Nope, not going away for the weekend after all!

So Ingrid calls and tells me that she’s reading my blog. What? Really? Reading my blog?

Okay Ingrid, here’s an update:

NOT going to Park Rapids. We’re wimping out. But the upside is that I don’t have to miss week 3 of my Friday night ‘Neil Young’ course at McNally-Robinson. And on Sunday we’ll go celebrate a 60th birthday for some friends of ours. Plus, I hope to be able to watch a bit of NFL on Sunday.

And MAYBE I can squeeze in a game of golf in there somewhere. That is, unless I have to go visit the doctor or something else as exciting as that!

It’s almost Fall

It’s Monday. A beautiful fall day. Since we have our windows open at night, it was 19 degrees in our house this morning. Time to log into my ‘Nest’ thermostat and switch it to the ‘heat’ mode. In a few days the actual autumnal equinox will cause the sun to reflect its light directly west of the 2 upper windows in our bedroom — an alignment that we get to see only twice a year. I’ll have to stay in bed until at least 7:30 to witness it.

I’ve not written in my blog for quite some time. The last entry was the first of what was to be a regular update on our trip to the east coast — I guess I’ll have to remove that ‘Cabot Trail’ entry from my menu. It already seems like that happened a long time ago. I haven’t ridden my bike since the last day of the cycling trip. In fact, on Saturday I went to Bikes and Beyond in Winnipeg to pick up my bike — had the chain replaced so it will be ready for this weekend’s “Headwaters 100” ride in Park Rapids.

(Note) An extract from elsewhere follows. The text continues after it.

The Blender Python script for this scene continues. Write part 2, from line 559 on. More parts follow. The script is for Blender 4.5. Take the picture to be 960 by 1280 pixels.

Saturday was also Tadeo’s second birthday; we took Mom and Dad in to Winnipeg with us and enjoyed a piece of birthday cake at Stan and Irmy’s. Then in the evening we had Dave and Lois over for dinner — celebrating Lois’s birthday. Yesterday Sue and I read in the morning and then got picked up by Tim and Alex to go golfing at the Fly-in for 3 o’clock. It was cool but fun. Alex rode the cart and froze. We had smokies and beer when we got home from golf and we watched Sunday Night Football.

Tonight Sue has book club in Winnipeg. And I’ll stay home and watch Monday Night Football. Maybe i’ll turn on the fireplace.